%%
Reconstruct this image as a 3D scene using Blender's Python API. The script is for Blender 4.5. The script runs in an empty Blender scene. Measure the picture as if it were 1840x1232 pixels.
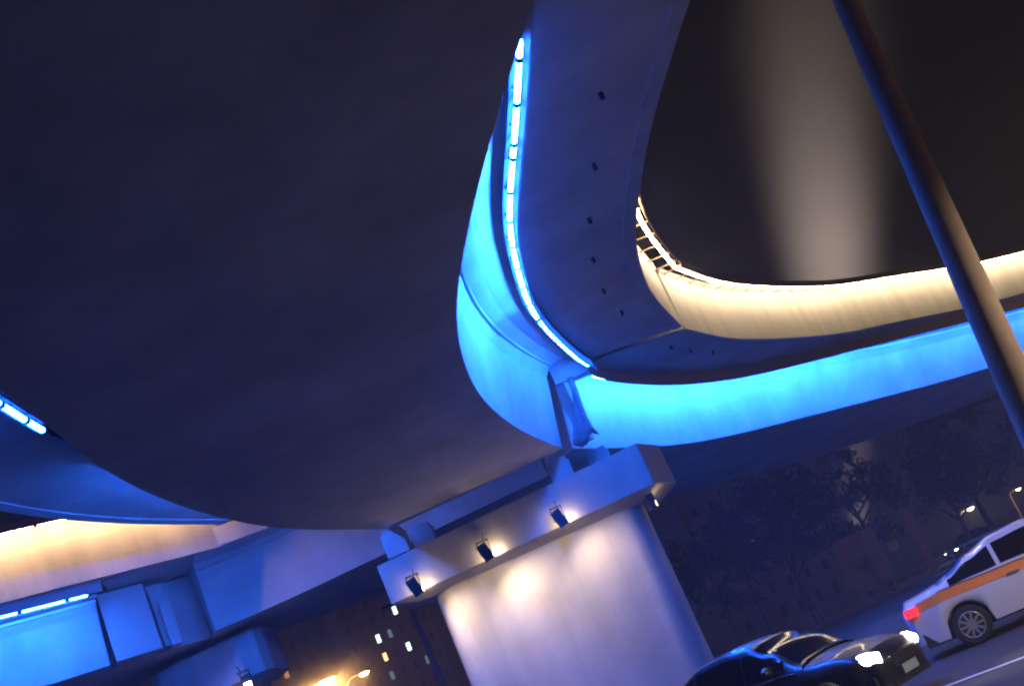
import bpy, math, random
from mathutils import Vector, Matrix
random.seed(7)
R = math.radians
sc = bpy.context.scene
COL = sc.collection

# ------------------------------------------------------------------ camera
cam_d = bpy.data.cameras.new('camera')
cam = bpy.data.objects.new('camera', cam_d)
COL.objects.link(cam)
cam_d.sensor_width = 36.0
cam_d.lens = 2200 / 1840 * 36.0
cam_d.clip_start = 0.05
cam_d.clip_end = 2000
pitch, roll = math.atan(635 / 2200), R(24)
Fw = Vector((0, math.cos(pitch), math.sin(pitch)))
Uv = Vector((0, -math.sin(pitch), math.cos(pitch)))
Rv = Vector((1, 0, 0))
Xc = math.cos(roll) * Rv - math.sin(roll) * Uv
Yc = math.sin(roll) * Rv + math.cos(roll) * Uv
Zc = -Fw
cam.matrix_world = Matrix(((Xc.x, Yc.x, Zc.x, 0), (Xc.y, Yc.y, Zc.y, 0), (Xc.z, Yc.z, Zc.z, 1.7), (0, 0, 0, 1)))
sc.camera = cam

# ------------------------------------------------------------------ night sky, exposure
w = bpy.data.worlds.new("World")
sc.world = w
w.use_nodes = True
wn = w.node_tree.nodes
bg = wn['Background']
bg.inputs['Color'].default_value = (0.62, 0.62, 1.0, 1)
bg.inputs['Strength'].default_value = 0.0065
sc.view_settings.view_transform = 'Standard'
sc.view_settings.look = 'None'
sc.view_settings.exposure = 0
sc.view_settings.gamma = 1
sc.cycles.use_denoising = True
sc.cycles.filter_width = 2.2
sc.cycles.sample_clamp_indirect = 4
sc.cycles.max_bounces = 6

BLUE = (0.012, 0.120, 1.0)
WARM = (1.0, 0.78, 0.50)
FLOOD = (1.0, 0.72, 0.41)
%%
Please restate the material above line by line, exactly, beginning at its first line and ending with the line that contains "COL = sc.collection", without any pictures.

* Solution
Reconstruct this image as a 3D scene using Blender's Python API. The script is for Blender 4.5. The script runs in an empty Blender scene. Measure the picture as if it were 1840x1232 pixels.
import bpy, math, random
from mathutils import Vector, Matrix
random.seed(7)
R = math.radians
sc = bpy.context.scene
COL = sc.collection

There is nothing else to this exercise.